Everything in the listing except the pictures should be written out exactly.

========================================

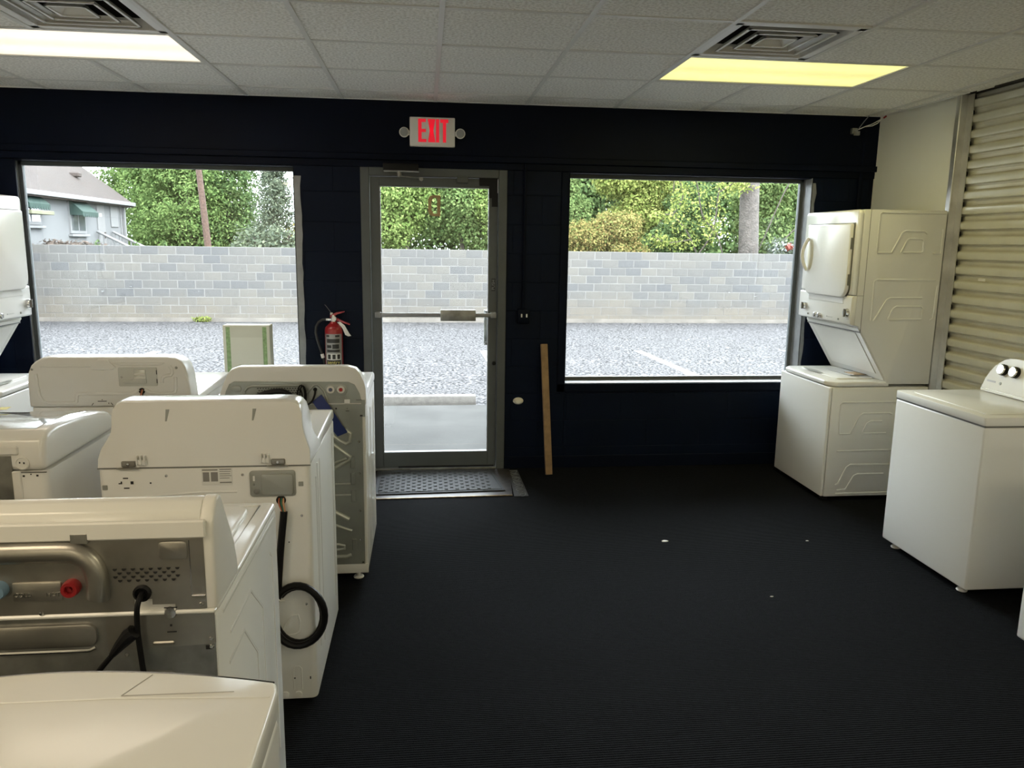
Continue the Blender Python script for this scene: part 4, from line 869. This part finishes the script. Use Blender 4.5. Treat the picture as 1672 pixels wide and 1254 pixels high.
# ---- plain top loaders on the right
def top_loader(label, loc, rz, dx=0):
    r = thing('plain_top_load_washer', label, 'washer', loc, rz, 'plain white top loaders on the right')
    MB().box(-W, W, .004, .655, .032, .828, .010, 3).build('cabinet', WHITE, r)
    MB().prism(rr(-W-.002, W+.002, .0, .66, .015, 3), 'z', .834, .874, .006, 2, ang=.45).build('top_panel', WHITE, r)
    MB().prism(rr(-.285, .285, .055, .43, .02, 3), 'z', .870, .879, .004, 2, ang=.45).build('lid', WHITE, r)
    MB().box(-W+.002, W-.002, .005, .65, .826, .836).build('top_gap', GASKET, r)
    prof_ = [(-.325, .878)] + [(-.325+.17*(1-math.cos(a)), .885+.185*math.sin(a)) for a in np.linspace(.1, PI/2, 8)] + [(.325-.17*(1-math.cos(a)), .885+.185*math.sin(a)) for a in np.linspace(PI/2, .1, 8)] + [(.325, .878)]
    t = bmesh.new(); fr = []; bk_ = []; fr2 = []
    for x, z in prof_:
        k = (z-.878)/.19
        fr.append(t.verts.new((x, .478+.045*k, z))); fr2.append(t.verts.new((x*.99, .50+.05*k, z+.004 if z > .9 else z))); bk_.append(t.verts.new((x*.98, .635, z-.01*k)))
    n = len(fr); t.faces.new(fr)
    for A, B in ((fr, fr2), (fr2, bk_)):
        for k in range(n): t.faces.new((A[k], A[(k+1) % n], B[(k+1) % n], B[k]))
    t.faces.new(bk_[::-1]); bmesh.ops.recalc_face_normals(t, faces=t.faces[:]); m = MB(); m._merge(t); co = m.build('console', WHITE, r)
    MB().box(-.318, .318, .470, .50, .876, .892, .004, 2).build('console_base', WHITE, r)
    M0 = Matrix.Translation((0, .478, .878)) @ Matrix.Rotation(-math.atan2(.045, .19), 4, 'X')
    for x in (-.205, -.12, .02, .16):
        kn = MB().lathe([(.030, .004), (.030, -.016), (.026, -.020)], (0, 0, 0), 'y', 22).build('knob', BLACK, co); kn.matrix_local = M0 @ Matrix.Translation((x, 0, .128))
        f_ = MB().lathe([(.0275, -.0195), (.024, -.026), (0, -.026)], (0, 0, 0), 'y', 22).build('knob_face', CHROME, kn)
    lamp = MB().lathe([(.008, 0), (.007, -.003), (0, -.003)], (0, 0, 0), 'y', 14).build('start_button', GREYP, co); lamp.matrix_local = M0 @ Matrix.Translation((-.20, 0, .055))
    lt = MB().box(-.30, -.235, -.0006, .0004, .052, .062).build('console_print', mat('pale_grey_print', (.55, .56, .6), .5), co); lt.matrix_local = M0
    feet(r, .27, (.045, .58), .034)
    return r
top_loader('plain white top load washer between the stacked unit and the right edge', (2.535, 3.535, 0), -PI/2)
top_loader('white machine mostly cut off at the lower right edge', (2.455, 2.425, 0), -PI/2)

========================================

_Solved problem_.
Continue the Blender Python script for this scene: part 4, from line 869. This part finishes the script. Use Blender 4.5. Treat the picture as 1672 pixels wide and 1254 pixels high.
# ---- plain top loaders on the right
def top_loader(label, loc, rz, dx=0):
    r = thing('plain_top_load_washer', label, 'washer', loc, rz, 'plain white top loaders on the right')
    MB().box(-W, W, .004, .655, .032, .828, .010, 3).build('cabinet', WHITE, r)
    MB().prism(rr(-W-.002, W+.002, .0, .66, .015, 3), 'z', .834, .874, .006, 2, ang=.45).build('top_panel', WHITE, r)
    MB().prism(rr(-.285, .285, .055, .43, .02, 3), 'z', .870, .879, .004, 2, ang=.45).build('lid', WHITE, r)
    MB().box(-W+.002, W-.002, .005, .65, .826, .836).build('top_gap', GASKET, r)
    prof_ = [(-.325, .878)] + [(-.325+.17*(1-math.cos(a)), .885+.185*math.sin(a)) for a in np.linspace(.1, PI/2, 8)] + [(.325-.17*(1-math.cos(a)), .885+.185*math.sin(a)) for a in np.linspace(PI/2, .1, 8)] + [(.325, .878)]
    t = bmesh.new(); fr = []; bk_ = []; fr2 = []
    for x, z in prof_:
        k = (z-.878)/.19
        fr.append(t.verts.new((x, .478+.045*k, z))); fr2.append(t.verts.new((x*.99, .50+.05*k, z+.004 if z > .9 else z))); bk_.append(t.verts.new((x*.98, .635, z-.01*k)))
    n = len(fr); t.faces.new(fr)
    for A, B in ((fr, fr2), (fr2, bk_)):
        for k in range(n): t.faces.new((A[k], A[(k+1) % n], B[(k+1) % n], B[k]))
    t.faces.new(bk_[::-1]); bmesh.ops.recalc_face_normals(t, faces=t.faces[:]); m = MB(); m._merge(t); co = m.build('console', WHITE, r)
    MB().box(-.318, .318, .470, .50, .876, .892, .004, 2).build('console_base', WHITE, r)
    M0 = Matrix.Translation((0, .478, .878)) @ Matrix.Rotation(-math.atan2(.045, .19), 4, 'X')
    for x in (-.205, -.12, .02, .16):
        kn = MB().lathe([(.030, .004), (.030, -.016), (.026, -.020)], (0, 0, 0), 'y', 22).build('knob', BLACK, co); kn.matrix_local = M0 @ Matrix.Translation((x, 0, .128))
        f_ = MB().lathe([(.0275, -.0195), (.024, -.026), (0, -.026)], (0, 0, 0), 'y', 22).build('knob_face', CHROME, kn)
    lamp = MB().lathe([(.008, 0), (.007, -.003), (0, -.003)], (0, 0, 0), 'y', 14).build('start_button', GREYP, co); lamp.matrix_local = M0 @ Matrix.Translation((-.20, 0, .055))
    lt = MB().box(-.30, -.235, -.0006, .0004, .052, .062).build('console_print', mat('pale_grey_print', (.55, .56, .6), .5), co); lt.matrix_local = M0
    feet(r, .27, (.045, .58), .034)
    return r
top_loader('plain white top load washer between the stacked unit and the right edge', (2.535, 3.535, 0), -PI/2)
top_loader('white machine mostly cut off at the lower right edge', (2.455, 2.425, 0), -PI/2)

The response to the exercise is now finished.